Wednesday, January 23, 2013

What H. G. Wells and C. S. Lewis Wrote That Has Influenced My Biblical Thinking

The following three statements have greatly influenced my biblical thinking. H. G. Wells wrote the first two statements and C. S. Lewis wrote the third.

“Jesus was too great for his disciples. And in view of what he plainly said, is it any wonder that all who were rich and prosperous felt a horror of strange things, a swimming of their world at his teaching?  Perhaps the priests and rulers understood him better than his followers. He was dragging out all the little private reservations they had made from social service into the light of a universal religious life.  He was like a terrible moral huntsman, digging people out of the snug burrows in which they had lived hitherto. In the white blaze of his kingdom there was to be no property, no privilege, no pride, and no precedence, no motive and reward but love. Is it any wonder that people were dazzled and blinded, and cried out against him? Even His disciples cried out when he would not spare them that light. Is it any wonder that the priests realized that between this man and themselves there was no choice but that he, or their priestcraft, should perish? Is it any wonder that the Roman soldiers, confronted and amazed by something soaring over their comprehension and threatening all their disciplines, should take refuge in wild laughter, and crown him with thorns, and robe him in purple, and make a mock Caesar of him?  For to take him seriously was to enter into a strange and alarming life, to abandon habits, to control instincts and impulses, and to embrace an incredible happiness. Is it any wonder that to this day this Galilean is too much for our small hearts?” (Wells, The Outline of History, Vol. 1, pp. 425-6)
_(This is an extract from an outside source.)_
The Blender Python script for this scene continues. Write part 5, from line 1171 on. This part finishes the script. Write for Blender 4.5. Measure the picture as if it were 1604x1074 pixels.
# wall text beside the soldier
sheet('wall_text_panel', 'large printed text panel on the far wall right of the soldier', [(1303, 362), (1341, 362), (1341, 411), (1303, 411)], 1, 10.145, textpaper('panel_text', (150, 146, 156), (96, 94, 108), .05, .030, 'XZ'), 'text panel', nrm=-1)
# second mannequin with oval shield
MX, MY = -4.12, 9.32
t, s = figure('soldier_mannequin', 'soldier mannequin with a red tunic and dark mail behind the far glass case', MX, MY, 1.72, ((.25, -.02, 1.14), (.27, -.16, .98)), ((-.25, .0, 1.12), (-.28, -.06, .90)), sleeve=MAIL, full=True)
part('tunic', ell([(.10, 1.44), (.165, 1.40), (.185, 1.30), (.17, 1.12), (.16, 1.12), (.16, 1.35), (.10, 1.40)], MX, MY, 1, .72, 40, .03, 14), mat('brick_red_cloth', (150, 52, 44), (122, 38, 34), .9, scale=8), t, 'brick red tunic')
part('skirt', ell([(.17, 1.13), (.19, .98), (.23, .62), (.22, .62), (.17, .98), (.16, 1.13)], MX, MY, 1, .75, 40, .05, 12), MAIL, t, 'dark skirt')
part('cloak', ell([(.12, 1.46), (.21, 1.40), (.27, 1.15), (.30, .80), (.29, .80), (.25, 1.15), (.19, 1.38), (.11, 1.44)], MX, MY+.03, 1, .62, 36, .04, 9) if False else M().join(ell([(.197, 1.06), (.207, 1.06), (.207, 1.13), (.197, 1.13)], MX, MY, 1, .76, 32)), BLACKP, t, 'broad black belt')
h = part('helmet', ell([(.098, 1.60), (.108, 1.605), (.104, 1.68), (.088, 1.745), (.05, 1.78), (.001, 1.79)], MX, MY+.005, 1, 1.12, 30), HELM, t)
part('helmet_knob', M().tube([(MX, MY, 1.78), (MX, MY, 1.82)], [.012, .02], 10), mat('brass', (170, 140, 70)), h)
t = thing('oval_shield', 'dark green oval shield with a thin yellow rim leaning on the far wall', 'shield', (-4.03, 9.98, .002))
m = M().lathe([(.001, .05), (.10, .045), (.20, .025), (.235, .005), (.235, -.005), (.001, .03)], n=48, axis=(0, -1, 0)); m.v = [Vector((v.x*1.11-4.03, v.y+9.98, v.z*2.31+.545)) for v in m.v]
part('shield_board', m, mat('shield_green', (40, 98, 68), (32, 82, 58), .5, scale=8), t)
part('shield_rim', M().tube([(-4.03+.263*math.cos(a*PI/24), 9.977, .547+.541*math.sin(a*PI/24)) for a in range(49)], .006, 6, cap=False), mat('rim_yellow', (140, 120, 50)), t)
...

“The doctrine of the Kingdom God, which was the main teaching of Jesus, and which plays so small a part in the Christian creeds, is certainly one of the most revolutionary doctrines that ever stirred and changed human thought.” (Wells, The Outline of History, Vol. 2, p. 8)

“There is no neutral ground in the universe. Every square inch is claimed by God—and counterclaimed by Satan.” (Lewis, "Christianity and Culture," Christian Reflections, p. 33)

Yes, Jesus mission was and is much, much bigger than most people understand!